Regardless, a good faith belief that an order is erroneous is not a defense to criminal contempt for a willful failure to
obey an order of the court as such orders must be obeyed, “even if erroneous, unless or until they were dissolved by that
court or reversed on appeal.” Frye v. Frye, 80 S.W.3d 15, 19 (Tenn. Ct. App. 2002).
-3-
The appellant also contends that, pursuant to Tennessee Code Annotated section 40-35-
319(b), the trial court did not have the jurisdiction to change or modify his sentence once the
judgment became final. In sum, the appellant argues that
based on the foregoing authorities . . . following the entry of
judgment in his case the [trial court] lost a requisite jurisdiction to
further hear any matter involved in this case. . . . [T]he appropriate
authority to entertain the issue would be the Tennessee Department
of Correction[].
The appellant correctly states that the trial court’s jurisdiction over the case continues until
the offender is transferred to the physical custody of the Tennessee Department of Correction. Tenn.
Code Ann. § 40-35-112(d)(1) (2006). Moreover, the appellant correctly states that the trial court has
no authority to change the sentence once the judgment becomes final. Tenn. Code Ann. § 40-35-
319(b) (2006). However, in the instant case, the trial court was not modifying or changing the
judgment in the appellant’s vandalism case. Instead, the court was addressing new charges of
contempt of court.
Tennessee Code Annotated section 29-9-102(3) provides:
The power of the several courts to issue attachments, and
inflict punishments for contempts of court, shall not be construed to
extend to any except the following cases:
....
(3) The willful disobedience or resistance of any officer of the such
courts, party, juror, witness, or any other person, to any lawful writ,
process, order, rule, decree, or command of such courts.

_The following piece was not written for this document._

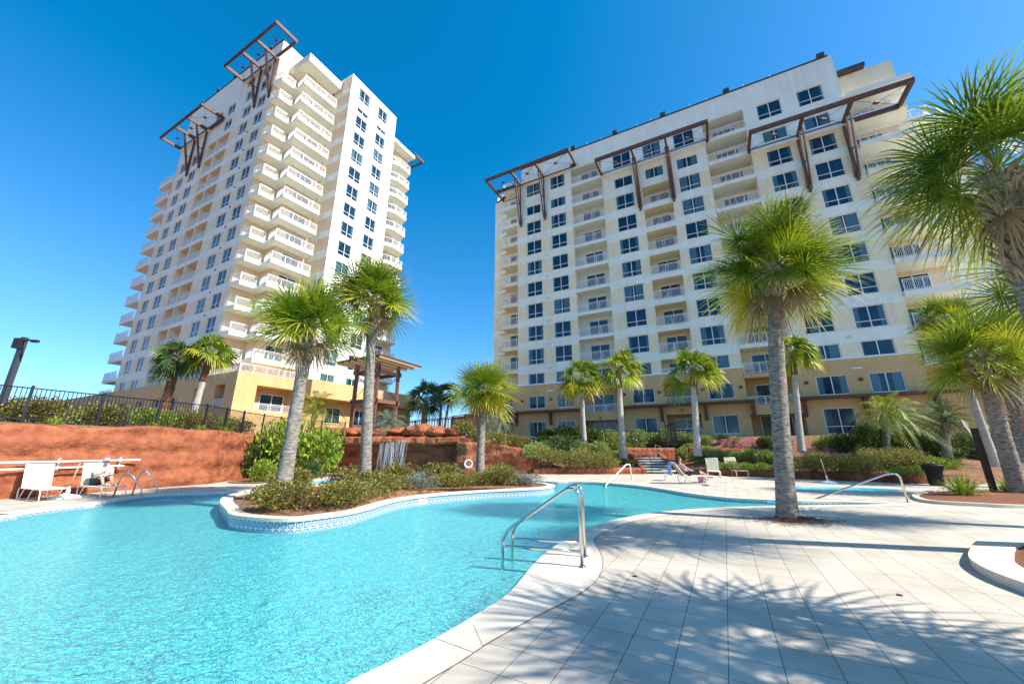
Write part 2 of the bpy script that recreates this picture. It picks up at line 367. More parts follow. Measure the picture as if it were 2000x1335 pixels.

Tennessee courts have examined the question of whether contempt actions are continuations of the
underlying matter and have explained that “courts in other jurisdictions have . . . confronted this
issue . . . [and] found that contempt proceedings are collateral to and independent of the cases or
proceedings from which they arise.” Murial Poff v. Cindy M. Poff, No. 01A01-9301-CV-00024,
1993 WL 73897, at *2 (Tenn. Ct. App. at Nashville, Mar. 17, 1993). In other words, contempt
proceedings are independent of the underlying case. Sandi C. Hubbard v. Myron L. Hubbard, No.
E2001-00110-COA-R3-CV, 2001 WL 1134606, at *2 (Tenn. Ct. App. at Knoxville, Sept. 26, 2001).

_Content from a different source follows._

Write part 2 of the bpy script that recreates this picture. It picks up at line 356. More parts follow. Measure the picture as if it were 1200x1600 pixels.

Therefore, the contempt action was not a continuation of the vandalism charge; as such, the trial
court had jurisdiction to hear the contempt action. Moreover, Tennessee Code Annotated section
29-9-102(3) clearly gives the trial court jurisdiction to enforce the court’s orders, such as the no-
contact order contained in the appellant’s judgment. Thus, we conclude that the trial court had
jurisdiction to address the charges of contempt.
III. Conclusion
-4-
Based upon the foregoing, we affirm the judgments of the trial court.